Se há algo profundamente igualitário no Brasil, é a burocracia. Ela atinge todas as camadas sociais, pessoas físicas e pessoas jurídicas, grandes ou pequenas, de todos os setores. E parte importante dessa burocracia se refere ao licenciamento ambiental. Segundo estudo da Confederação Nacional da Indústria (CNI), há cerca de 30 mil normas, expedidas pela União e pelos Estados, que regulam esse procedimento. Para piorar o cenário, tais regras são muitas vezes contraditórias entre si.
O licenciamento ambiental é o processo administrativo pelo qual o órgão ambiental autoriza a implantação de empreendimentos ou a realização de atividades que utilizam recursos ambientais ou que podem provocar efeitos danosos ao meio ambiente. Ele é obrigatório tanto para grandes obras de infraestrutura quanto para pequenos negócios, como, por exemplo, um posto de gasolina.
De acordo com o levantamento da CNI, o tempo médio para obtenção de uma licença ambiental é de 28 meses, prazo "incompatível com os custos de oportunidade da maioria dos investimentos", na opinião de Shelley Carneiro, gerente do Meio Ambiente e Sustentabilidade da CNI. "Ninguém é contra a licença ambiental, e alguns empreendimentos de fato podem ser muito agressivos. (...) Mas, do jeito como ela vem sendo feita, só gera uma burocracia imensa que não resulta em nada de bom para o meio ambiente", disse Carneiro ao Estado (20/7).

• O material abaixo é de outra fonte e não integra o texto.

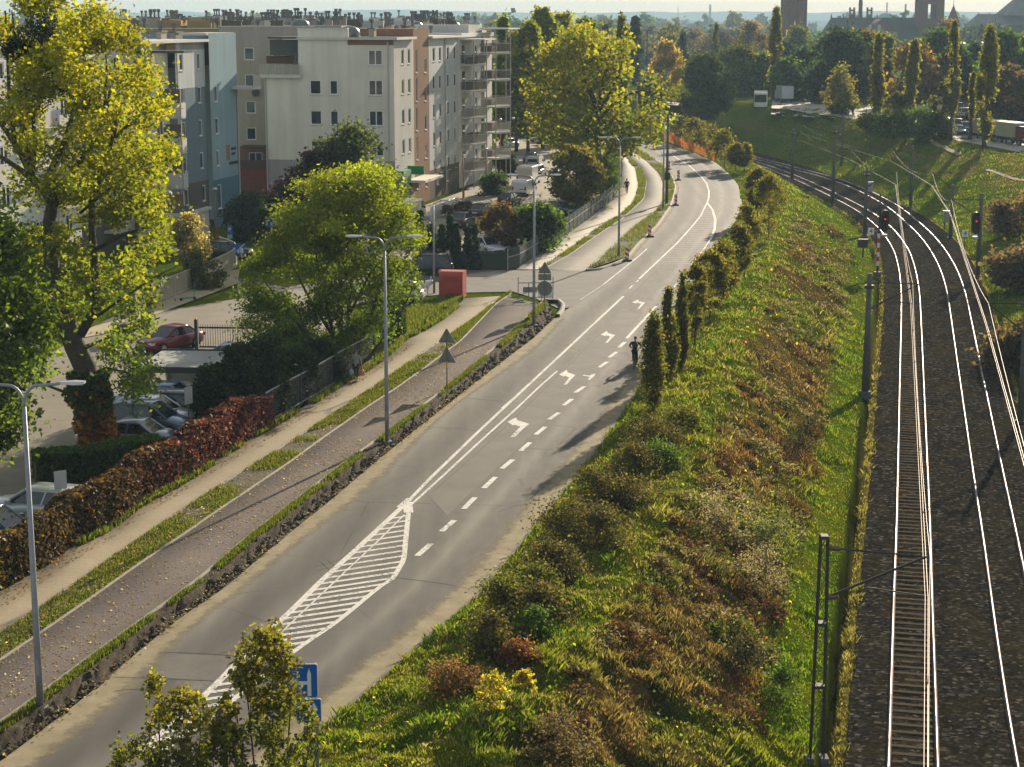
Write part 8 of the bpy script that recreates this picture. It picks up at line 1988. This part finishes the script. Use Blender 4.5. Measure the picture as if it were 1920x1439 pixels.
strip_grass('verge_grass', 'thin grass of the strip between pavement and cycle path', PVR, CPL, ZP-.01, 52000, 101, .11, .53)
strip_grass('verge_grass', 'grass on top of the cut soil bank beside the road', offset(CPR,.06), rs_n(offset(CPR,.06), 300)*.62+rs_n(RL, 300)*.38, ZP-.0, 34000, 102, .13, .50)
strip_grass('verge_grass', 'thin grass of the far strip beside the cycle path', PVRf, CPLf, ZF, 17000, 103, .12, .46, width=.02)
strip_grass('verge_grass', 'sparse grass of the kerbed strip along the bend', CPRf, RLF, ZF+.02, 13000, 104, .14, .47, width=.02)
strip_grass('lawn_grass', 'bright grass patch between the pavement and the red container', px([(762,628),(820,590),(868,560)], .1), px([(765,585),(800,570),(850,556)], .1), .05, 16000, 105, .22, .30, width=.03)
strip_grass('lawn_grass', 'weeds along the foot of the dark mesh fence', offset(cut(PVL,66,125), -.05), offset(cut(PVL,66,125), .35), ZP, 9000, 106, .22, .45, width=.03)
strip_grass('lawn_grass', 'dark lawn behind the parked cars', px([(335,865),(500,770)],0), px([(360,800),(470,735)],0), .01, 12000, 107, .1, .2)
# fallen leaves over pavement, cycle path and gutter
def litter(label, A, B, z, n, seed, cols, ls=.05):
    r = np.random.default_rng(seed); m = 400; A = rs_n(A, m); B = rs_n(B, m); i = r.random(n)*(m-1); k = i.astype(int); f = (i-k)[:,None]; u = r.random(n)[:,None]
    P = (A[k]*(1-f)+A[k+1]*f)*(1-u)+(B[k]*(1-f)+B[k+1]*f)*u; keep = fbm(P[:,0]*.5, P[:,1]*.5, seed, 3) > .42*r.random(n)+.2; keep &= P[:,1] < 110; P = P[keep]; q = len(P)
    nr = r.normal(size=(q,3))*.35+np.array([0,0,1]); nr /= np.linalg.norm(nr,axis=1)[:,None]; t = np.cross(nr, unit(q, r)); t /= np.linalg.norm(t,axis=1)[:,None]; b = np.cross(nr,t); s = (ls*(.5+.8*r.random(q)))[:,None]; c = np.c_[P, np.full(q, z+.02)]
    V = np.stack([c-t*s, c+b*s*.6, c+t*s, c-b*s*.6],1).reshape(-1,3); K = np.repeat(np.array(cols)[r.integers(0,len(cols),q)]*(.7+.6*r.random((q,1))),4,axis=0)
    o = leaf_obj('fallen_leaves', V, np.arange(4*q,dtype=np.int32).reshape(-1,4), K, DLEAF, None); tag(o, label, 'leaves', kind='stuff')
LC = [(.34,.27,.12),(.28,.19,.07),(.20,.12,.05),(.42,.36,.22),(.30,.25,.05)]
litter('pale fallen leaves scattered over the cycle path', CPL, CPR, ZP-.01, 9000, 111, LC, .045); litter('fallen leaves on the verge between the paths', PVR, CPL, ZP+.05, 5200, 112, LC, .055)
litter('brown leaves drifted against the ivy hedge on the pavement', PVL, PVL*.55+rs_n(PVR,len(PVL))*.45, ZP, 4200, 113, [(.20,.10,.03),(.14,.07,.03),(.25,.15,.05)], .05); litter('fallen leaves lying on the soil bank and gutter', offset(CPR,.4), offset(RL,.3), .10, 3000, 114, LC, .05)
# clods and tufts breaking the edge of the soil bank
r = np.random.default_rng(9); Vs=[];Qs=[];o_=0
A = rs_n(offset(CPR,.05), 600); B = rs_n(RL, 600)
for k in range(900):
    i = r.integers(0,600); u = .55+.42*r.random(); p = A[i]*(1-u)+B[i]*u; z = (ZP-.02)*(1-sstep(.42,.80,u)); s = .05+.13*r.random()**2
    d = unit(10, r)*s*(.6+.6*r.random((10,1))); d[:,2] *= .75
    bm = bmesh.new()
    for q in d: bm.verts.new(q+np.array([p[0],p[1],z+s*.3]))
    h_ = bmesh.ops.convex_hull(bm, input=bm.verts); bm.verts.index_update()
    vs = [v.co[:] for v in bm.verts]; fs = [[v.index for v in f.verts] for f in bm.faces]; bm.free()
    Vs += vs; Qs += [[a+o_ for a in f] for f in fs]; o_ += len(vs)
me = bpy.data.meshes.new('soil_clods'); me.from_pydata(Vs, [], Qs); tag(link('soil_clods', me, mat('clod_soil', (.045,.035,.024), (.11,.09,.062), 3, .95, world=True, bump=.6)), 'loose clods of earth along the cut bank', 'soil', kind='stuff')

O estudo da CNI elenca 21 pontos críticos no licenciamento ambiental. Entre eles estão as condicionantes ambientais, isto é, as exigências feitas pelo poder público ao empreendedor para mitigar os impactos ambientais e que condicionam a obtenção da autorização ambiental. Como consequência lógica da sua finalidade (a proteção ambiental), essas condicionantes deveriam ter relação direta com o meio ambiente. No entanto, as exigências estão cada vez mais amplas, transformando a licença ambiental em moeda de troca política. "Os políticos às vezes aproveitam para pedir coisas que não têm nada a ver com o projeto, como hospitais e rodoviárias", afirmou Shelley Carneiro.
Uma das causas para essa situação é a ausência de um critério claro para o estabelecimento das condicionantes ambientais. Há uma ampla margem de discricionariedade para o agente público, gerando decisões com impactos econômicos muito díspares. Por exemplo, o programa de sustentabilidade da Usina Santo Antônio, no Rio Madeira (RO), teve um custo de R$ 2 bilhões, e o investimento total na obra foi de R$ 20 bilhões. Já na Usina Belo Monte, em construção no Rio Xingu (PA), as ações socioambientais somam R$ 3,7 bilhões, para um custo total estimado em R$ 25,8 bilhões.
Se depender do governo, não há muitas perspectivas de melhora. Segundo o site do Ministério do Meio Ambiente, "o licenciamento é, sim, palco de conflitos; pois é espaço de democracia". Essa estranha lógica que vê o conflito como algo natural - e até desejável, como consequência da democracia - é uma miopia que trava o crescimento e torna o meio ambiente cenário para luta política.
Em dezembro de 2011 foi dado um passo para uma melhor coordenação entre as esferas de governo na emissão de licenças. Aprovou-se a Lei Complementar 140, que estabelece as atribuições dos entes federativos no processo ambiental. No entanto, a lei ainda está à espera de regulamentação, que cabe ao governo federal, e vem gerando dúvidas na hora de ser aplicada. A promessa da presidente Dilma Rousseff é regulamentar a Lei 140/2011 no seu segundo mandato, caso seja reeleita. Por que esperar?
O País precisa com urgência de regras claras, proporcionando um ambiente de segurança, onde os custos e riscos possam ser avaliados com precisão. Incerteza e conflito não colaboram para o desenvolvimento nacional e são ocasiões para a arbitrariedade e a corrupção.
Há ainda um efeito colateral, não pequeno, em toda essa ineficiência. Transmite-se a impressão de que o respeito ao meio ambiente gera atrasos. A preocupação ecológica não é a culpada, como se fosse necessário certo descaso com o meio ambiente para o Brasil crescer mais rápido. A culpa é da burocracia, ampla e desconexa, alimentada pelas omissões do poder público.